Originally posted by humy
[b"All 'scientific facts' can be validly viewed/defined as 'theories with proof they are true'."
All agreed?[/b]
Elizabeth Anscombe used say, "'Fact' is a weasel word. Is it a fact that it's easy to ride a horse?"
Don't be so sure anyone knows what a fact is, much less a 'scientific fact'.
I suppose you could say that it's a fact, or maybe a 'scientific fact,' that light bulbs go on when someone flips a switch, but there is hardly any theory which specifically addresses this case.
It's a fact that Goethe was one of the great minds of his or any generation, probably a genius. It's a fact the Ceasar conquered Gaul. But there is no theory which proves these things, and any putative theory which attempted to prove them would be ludicrous.

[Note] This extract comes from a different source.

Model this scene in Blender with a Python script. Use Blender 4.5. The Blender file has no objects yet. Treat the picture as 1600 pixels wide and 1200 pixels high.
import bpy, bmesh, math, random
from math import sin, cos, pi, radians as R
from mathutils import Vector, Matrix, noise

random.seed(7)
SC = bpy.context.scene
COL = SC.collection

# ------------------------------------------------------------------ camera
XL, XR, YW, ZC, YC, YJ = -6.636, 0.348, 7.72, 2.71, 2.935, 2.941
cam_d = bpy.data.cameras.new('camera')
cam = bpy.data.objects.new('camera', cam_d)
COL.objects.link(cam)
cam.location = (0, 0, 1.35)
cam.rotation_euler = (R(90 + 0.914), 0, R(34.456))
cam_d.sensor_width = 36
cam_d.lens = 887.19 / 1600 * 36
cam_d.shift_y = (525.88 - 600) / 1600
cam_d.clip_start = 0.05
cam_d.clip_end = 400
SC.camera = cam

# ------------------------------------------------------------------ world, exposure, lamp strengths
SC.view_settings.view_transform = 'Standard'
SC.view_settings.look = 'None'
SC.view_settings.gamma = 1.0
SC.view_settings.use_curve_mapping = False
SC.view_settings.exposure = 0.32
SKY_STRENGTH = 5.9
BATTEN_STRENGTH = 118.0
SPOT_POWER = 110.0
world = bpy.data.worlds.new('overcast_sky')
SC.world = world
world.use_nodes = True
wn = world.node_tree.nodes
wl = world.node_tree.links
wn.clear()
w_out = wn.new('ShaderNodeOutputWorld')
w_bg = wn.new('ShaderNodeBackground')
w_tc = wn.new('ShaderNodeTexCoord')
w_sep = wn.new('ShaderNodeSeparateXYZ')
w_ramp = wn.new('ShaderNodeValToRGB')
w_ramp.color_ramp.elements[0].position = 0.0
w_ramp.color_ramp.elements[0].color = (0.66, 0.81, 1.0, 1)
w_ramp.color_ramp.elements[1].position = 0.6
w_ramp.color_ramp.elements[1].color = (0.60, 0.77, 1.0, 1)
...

"Proof" in relation to an empirical hypothesis is not equivalent to proof in relation to a theorem of mathematics or logic or set theory. There is
evidence confirming or dis-confirming empirical hypotheses. Scientific truth is inherently revisable in light of future as-yet unseen evidence; a scientific theory may be said to be extremely well-established when the preponderance of evidence supports it and little or no credible evidence dis-confirms it. There may, however, be anomalies which suggest that the current best-available theory may not be complete (e.g., dark matter, dark energy). Proving a scientific theory
true must in any case be assumed to mean "the best available explanation, given the preponderance of evidence at hand" and distinguished from the proof of something like Pythagoras's theorem. There is no possible future evidence which could revise Pythagoras's theorem.
Evidence can be conclusive or even compelling in a court of law, for example: "guilt beyond a reasonable doubt," but the fact that the sun has risen every day for the last ten billion years is still no
proof that it
must rise tomorrow. It is
highly probable, but not
necessary, that it will rise again tomorrow. As soon as you uncouple necessity from proof, you haven't got a proof in the strong (logical/mathematical) sense anymore; you've got something colloquial.
If you are writing a book about statistics, colloquial usage is not clear and unambiguous enough. Be rigorous. I suggest you do some reading on the topic of induction, deduction, and probability.
PS You might want to do some reading on the following topics:
hard sciences/soft sciences
theoretical sciences/applied sciences
I think you will find that any simple definition of what science is, and for that matter of what of truth is, is bound to be inadequate/incomplete/misleading.